[Aim]
Find the lines containing the word "scene" and copy every one of them.
----
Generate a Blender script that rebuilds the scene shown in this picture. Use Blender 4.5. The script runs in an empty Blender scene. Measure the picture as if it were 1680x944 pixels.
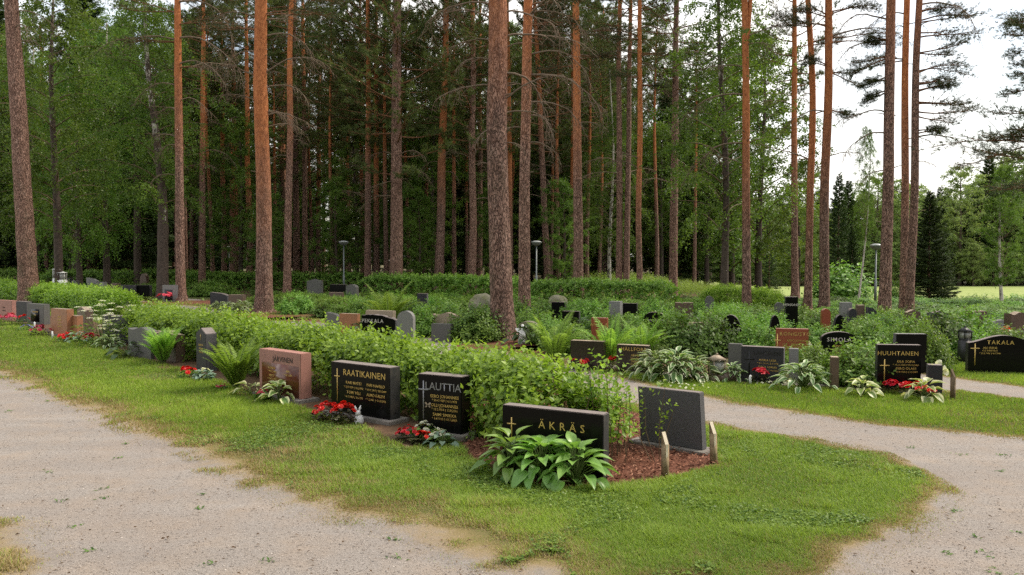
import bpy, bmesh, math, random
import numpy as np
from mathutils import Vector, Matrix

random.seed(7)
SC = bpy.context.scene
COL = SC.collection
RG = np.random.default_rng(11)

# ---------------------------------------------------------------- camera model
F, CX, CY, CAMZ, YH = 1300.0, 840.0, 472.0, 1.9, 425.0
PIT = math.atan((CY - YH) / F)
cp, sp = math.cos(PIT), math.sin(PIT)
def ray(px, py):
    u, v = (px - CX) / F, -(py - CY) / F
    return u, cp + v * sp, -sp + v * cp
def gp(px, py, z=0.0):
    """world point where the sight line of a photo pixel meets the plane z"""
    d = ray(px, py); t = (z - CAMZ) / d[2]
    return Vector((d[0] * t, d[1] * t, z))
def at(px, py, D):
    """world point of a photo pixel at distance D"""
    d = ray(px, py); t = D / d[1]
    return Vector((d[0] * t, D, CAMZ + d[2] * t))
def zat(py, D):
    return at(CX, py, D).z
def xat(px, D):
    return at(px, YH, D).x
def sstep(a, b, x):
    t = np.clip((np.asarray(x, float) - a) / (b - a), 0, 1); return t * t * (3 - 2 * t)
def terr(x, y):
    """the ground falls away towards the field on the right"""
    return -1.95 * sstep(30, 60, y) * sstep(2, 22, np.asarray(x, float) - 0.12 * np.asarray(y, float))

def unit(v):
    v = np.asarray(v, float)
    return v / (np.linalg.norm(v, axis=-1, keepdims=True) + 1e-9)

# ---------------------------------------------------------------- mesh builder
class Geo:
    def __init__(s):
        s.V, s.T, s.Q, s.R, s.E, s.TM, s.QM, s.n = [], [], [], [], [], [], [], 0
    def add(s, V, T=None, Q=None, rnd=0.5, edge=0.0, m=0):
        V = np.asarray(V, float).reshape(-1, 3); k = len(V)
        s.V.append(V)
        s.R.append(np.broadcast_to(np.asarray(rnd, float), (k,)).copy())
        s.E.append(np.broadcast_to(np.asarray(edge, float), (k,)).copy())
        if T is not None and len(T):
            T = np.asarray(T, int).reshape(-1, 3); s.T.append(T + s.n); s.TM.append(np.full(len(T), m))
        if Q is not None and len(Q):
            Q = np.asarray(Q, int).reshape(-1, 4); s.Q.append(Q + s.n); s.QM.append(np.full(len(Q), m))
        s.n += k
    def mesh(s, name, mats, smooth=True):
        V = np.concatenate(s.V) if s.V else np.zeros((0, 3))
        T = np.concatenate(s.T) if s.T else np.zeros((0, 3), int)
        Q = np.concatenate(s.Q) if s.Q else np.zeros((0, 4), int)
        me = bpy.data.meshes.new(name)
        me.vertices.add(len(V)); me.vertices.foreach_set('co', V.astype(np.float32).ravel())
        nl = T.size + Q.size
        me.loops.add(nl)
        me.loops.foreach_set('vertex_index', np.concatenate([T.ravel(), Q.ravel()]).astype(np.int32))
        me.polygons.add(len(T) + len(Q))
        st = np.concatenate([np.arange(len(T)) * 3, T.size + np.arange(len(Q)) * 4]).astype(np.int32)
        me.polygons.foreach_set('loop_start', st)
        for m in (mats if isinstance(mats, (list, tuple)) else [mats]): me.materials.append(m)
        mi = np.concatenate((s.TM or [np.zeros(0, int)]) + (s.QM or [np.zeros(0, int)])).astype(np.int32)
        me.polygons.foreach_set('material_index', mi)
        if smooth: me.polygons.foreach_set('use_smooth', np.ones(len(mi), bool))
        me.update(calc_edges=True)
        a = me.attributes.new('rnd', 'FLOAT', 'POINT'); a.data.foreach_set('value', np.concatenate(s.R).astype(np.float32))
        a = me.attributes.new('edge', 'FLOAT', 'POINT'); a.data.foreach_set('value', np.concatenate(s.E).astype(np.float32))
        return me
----
[Solution]
Generate a Blender script that rebuilds the scene shown in this picture. Use Blender 4.5. The script runs in an empty Blender scene. Measure the picture as if it were 1680x944 pixels.
SC = bpy.context.scene